> _WHAT IS BEING ASKED_:
Restate word for word the lines of the records below, starting at the line that contains "Write part 4" and ending at the line that contains "return (x0 - k_", with both of those lines included and nothing else.

Rows from a 3D scene dataset
#####
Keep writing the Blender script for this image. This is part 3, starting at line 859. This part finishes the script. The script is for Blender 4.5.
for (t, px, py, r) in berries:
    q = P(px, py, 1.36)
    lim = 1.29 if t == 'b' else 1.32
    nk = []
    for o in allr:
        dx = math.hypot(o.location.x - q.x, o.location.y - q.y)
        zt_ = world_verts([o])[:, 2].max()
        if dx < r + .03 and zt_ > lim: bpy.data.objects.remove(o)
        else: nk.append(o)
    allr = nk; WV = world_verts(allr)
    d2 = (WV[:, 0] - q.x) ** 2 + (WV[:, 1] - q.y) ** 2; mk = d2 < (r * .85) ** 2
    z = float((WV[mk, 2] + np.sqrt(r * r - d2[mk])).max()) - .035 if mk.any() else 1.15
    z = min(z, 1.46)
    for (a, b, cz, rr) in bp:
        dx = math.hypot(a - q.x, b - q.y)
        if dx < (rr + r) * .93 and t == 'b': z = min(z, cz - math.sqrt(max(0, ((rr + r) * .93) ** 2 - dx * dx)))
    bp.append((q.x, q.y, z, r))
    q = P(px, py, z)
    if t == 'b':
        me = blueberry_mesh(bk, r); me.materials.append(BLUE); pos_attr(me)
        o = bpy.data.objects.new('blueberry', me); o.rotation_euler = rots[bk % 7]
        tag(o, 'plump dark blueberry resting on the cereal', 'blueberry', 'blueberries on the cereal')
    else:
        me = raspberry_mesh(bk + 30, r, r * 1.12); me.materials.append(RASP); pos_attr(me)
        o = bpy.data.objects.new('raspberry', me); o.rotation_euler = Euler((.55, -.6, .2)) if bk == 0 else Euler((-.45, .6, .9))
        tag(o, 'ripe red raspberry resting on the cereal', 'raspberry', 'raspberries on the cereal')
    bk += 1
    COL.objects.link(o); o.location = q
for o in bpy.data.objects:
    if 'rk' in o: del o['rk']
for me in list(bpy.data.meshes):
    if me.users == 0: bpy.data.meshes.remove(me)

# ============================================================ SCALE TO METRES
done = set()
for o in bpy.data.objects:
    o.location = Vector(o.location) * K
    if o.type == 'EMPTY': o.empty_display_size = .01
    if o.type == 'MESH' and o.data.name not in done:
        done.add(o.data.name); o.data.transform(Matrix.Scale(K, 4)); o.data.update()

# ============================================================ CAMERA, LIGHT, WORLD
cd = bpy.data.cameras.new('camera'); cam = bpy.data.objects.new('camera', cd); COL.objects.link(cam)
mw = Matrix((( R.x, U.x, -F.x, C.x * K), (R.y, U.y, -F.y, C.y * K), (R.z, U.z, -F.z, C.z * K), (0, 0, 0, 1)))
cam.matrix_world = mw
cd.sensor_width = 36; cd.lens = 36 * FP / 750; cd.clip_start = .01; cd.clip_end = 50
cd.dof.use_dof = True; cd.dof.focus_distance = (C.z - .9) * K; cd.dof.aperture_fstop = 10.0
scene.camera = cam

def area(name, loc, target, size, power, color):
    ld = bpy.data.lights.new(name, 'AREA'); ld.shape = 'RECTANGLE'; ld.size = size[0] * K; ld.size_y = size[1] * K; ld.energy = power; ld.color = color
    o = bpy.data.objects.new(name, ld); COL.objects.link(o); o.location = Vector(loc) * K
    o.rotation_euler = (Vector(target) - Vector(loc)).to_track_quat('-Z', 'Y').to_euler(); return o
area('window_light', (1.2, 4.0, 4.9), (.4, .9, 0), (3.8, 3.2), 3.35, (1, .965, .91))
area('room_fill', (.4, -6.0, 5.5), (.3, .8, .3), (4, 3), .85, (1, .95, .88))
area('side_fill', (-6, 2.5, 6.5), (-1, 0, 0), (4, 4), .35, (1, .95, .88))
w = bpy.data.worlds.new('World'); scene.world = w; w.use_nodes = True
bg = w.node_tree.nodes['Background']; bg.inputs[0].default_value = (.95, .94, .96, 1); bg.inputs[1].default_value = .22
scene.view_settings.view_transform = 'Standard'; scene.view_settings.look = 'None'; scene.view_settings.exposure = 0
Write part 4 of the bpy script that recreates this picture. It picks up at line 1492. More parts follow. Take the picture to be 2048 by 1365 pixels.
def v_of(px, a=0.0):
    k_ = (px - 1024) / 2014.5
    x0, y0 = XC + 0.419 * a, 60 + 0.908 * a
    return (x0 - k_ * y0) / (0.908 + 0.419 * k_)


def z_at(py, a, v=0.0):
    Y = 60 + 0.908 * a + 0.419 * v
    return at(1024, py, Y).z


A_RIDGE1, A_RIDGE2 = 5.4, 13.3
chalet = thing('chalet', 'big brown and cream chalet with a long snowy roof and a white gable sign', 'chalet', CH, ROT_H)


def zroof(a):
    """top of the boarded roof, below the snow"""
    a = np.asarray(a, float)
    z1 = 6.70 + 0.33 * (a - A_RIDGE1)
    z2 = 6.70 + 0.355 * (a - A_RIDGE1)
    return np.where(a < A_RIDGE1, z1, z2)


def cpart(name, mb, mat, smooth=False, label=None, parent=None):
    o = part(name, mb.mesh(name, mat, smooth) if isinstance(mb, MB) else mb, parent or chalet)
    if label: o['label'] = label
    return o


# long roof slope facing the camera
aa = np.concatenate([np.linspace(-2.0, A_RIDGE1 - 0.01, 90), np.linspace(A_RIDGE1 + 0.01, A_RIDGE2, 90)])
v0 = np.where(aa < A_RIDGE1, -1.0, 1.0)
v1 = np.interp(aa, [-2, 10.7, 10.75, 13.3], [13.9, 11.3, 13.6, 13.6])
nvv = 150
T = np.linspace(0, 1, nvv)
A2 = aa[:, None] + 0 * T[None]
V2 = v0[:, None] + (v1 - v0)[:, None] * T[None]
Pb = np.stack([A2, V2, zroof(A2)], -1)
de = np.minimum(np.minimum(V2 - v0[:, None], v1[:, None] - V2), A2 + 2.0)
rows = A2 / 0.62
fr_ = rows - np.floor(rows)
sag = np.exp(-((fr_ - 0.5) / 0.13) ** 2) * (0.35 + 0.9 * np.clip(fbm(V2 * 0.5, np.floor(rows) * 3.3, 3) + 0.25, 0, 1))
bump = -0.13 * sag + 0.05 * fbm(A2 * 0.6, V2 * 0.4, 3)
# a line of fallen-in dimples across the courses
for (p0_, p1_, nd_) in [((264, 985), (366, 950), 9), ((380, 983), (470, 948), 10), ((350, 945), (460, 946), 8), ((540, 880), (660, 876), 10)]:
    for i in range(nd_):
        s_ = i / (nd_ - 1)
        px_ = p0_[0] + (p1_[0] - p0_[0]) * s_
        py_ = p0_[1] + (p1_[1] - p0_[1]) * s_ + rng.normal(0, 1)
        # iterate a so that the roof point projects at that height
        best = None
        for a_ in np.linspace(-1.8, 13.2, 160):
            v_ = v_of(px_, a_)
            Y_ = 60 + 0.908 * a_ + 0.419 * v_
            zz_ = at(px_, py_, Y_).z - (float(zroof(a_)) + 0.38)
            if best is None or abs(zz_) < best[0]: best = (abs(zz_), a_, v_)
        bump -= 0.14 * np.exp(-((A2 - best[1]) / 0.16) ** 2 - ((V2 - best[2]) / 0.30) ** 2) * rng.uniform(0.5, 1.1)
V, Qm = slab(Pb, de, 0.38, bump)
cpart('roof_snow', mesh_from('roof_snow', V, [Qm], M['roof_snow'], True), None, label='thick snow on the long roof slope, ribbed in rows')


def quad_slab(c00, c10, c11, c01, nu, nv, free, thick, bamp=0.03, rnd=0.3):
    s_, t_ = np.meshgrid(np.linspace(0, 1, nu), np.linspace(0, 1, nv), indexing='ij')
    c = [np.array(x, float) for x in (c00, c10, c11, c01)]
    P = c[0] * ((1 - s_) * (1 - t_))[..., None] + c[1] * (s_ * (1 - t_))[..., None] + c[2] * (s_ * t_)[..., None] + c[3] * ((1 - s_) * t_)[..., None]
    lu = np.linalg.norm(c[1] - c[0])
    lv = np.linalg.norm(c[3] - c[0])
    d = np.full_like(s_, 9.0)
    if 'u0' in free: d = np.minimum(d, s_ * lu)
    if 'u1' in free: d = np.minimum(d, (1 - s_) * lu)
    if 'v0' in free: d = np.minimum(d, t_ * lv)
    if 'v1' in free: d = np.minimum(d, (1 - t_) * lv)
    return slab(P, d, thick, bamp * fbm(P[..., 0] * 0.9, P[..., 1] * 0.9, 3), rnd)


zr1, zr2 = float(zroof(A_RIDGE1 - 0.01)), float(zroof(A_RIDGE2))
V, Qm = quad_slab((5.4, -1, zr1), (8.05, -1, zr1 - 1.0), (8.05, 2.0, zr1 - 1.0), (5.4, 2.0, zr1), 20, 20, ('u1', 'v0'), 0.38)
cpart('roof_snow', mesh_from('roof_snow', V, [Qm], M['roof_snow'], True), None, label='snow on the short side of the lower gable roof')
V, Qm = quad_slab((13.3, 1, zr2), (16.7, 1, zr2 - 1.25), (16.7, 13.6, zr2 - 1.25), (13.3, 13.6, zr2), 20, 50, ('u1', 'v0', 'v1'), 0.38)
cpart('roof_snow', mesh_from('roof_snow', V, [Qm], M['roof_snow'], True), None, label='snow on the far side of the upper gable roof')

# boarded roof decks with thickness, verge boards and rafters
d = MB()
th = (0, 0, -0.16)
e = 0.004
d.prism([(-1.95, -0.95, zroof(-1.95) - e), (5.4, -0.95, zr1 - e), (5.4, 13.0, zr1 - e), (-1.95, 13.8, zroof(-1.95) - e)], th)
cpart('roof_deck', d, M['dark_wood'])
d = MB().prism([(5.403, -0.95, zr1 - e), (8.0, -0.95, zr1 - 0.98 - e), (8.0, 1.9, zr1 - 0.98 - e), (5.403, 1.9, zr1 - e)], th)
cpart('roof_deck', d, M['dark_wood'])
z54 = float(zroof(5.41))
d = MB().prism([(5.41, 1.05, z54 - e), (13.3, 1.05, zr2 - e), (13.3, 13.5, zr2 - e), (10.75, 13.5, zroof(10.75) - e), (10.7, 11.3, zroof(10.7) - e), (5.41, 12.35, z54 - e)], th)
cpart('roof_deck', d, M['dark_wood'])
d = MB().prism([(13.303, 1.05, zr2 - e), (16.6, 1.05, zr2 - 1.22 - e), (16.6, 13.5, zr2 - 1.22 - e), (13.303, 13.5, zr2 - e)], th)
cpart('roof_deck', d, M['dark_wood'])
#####
> _RESPONSE_:
Write part 4 of the bpy script that recreates this picture. It picks up at line 1492. More parts follow. Take the picture to be 2048 by 1365 pixels.
def v_of(px, a=0.0):
    k_ = (px - 1024) / 2014.5
    x0, y0 = XC + 0.419 * a, 60 + 0.908 * a
    return (x0 - k_ * y0) / (0.908 + 0.419 * k_)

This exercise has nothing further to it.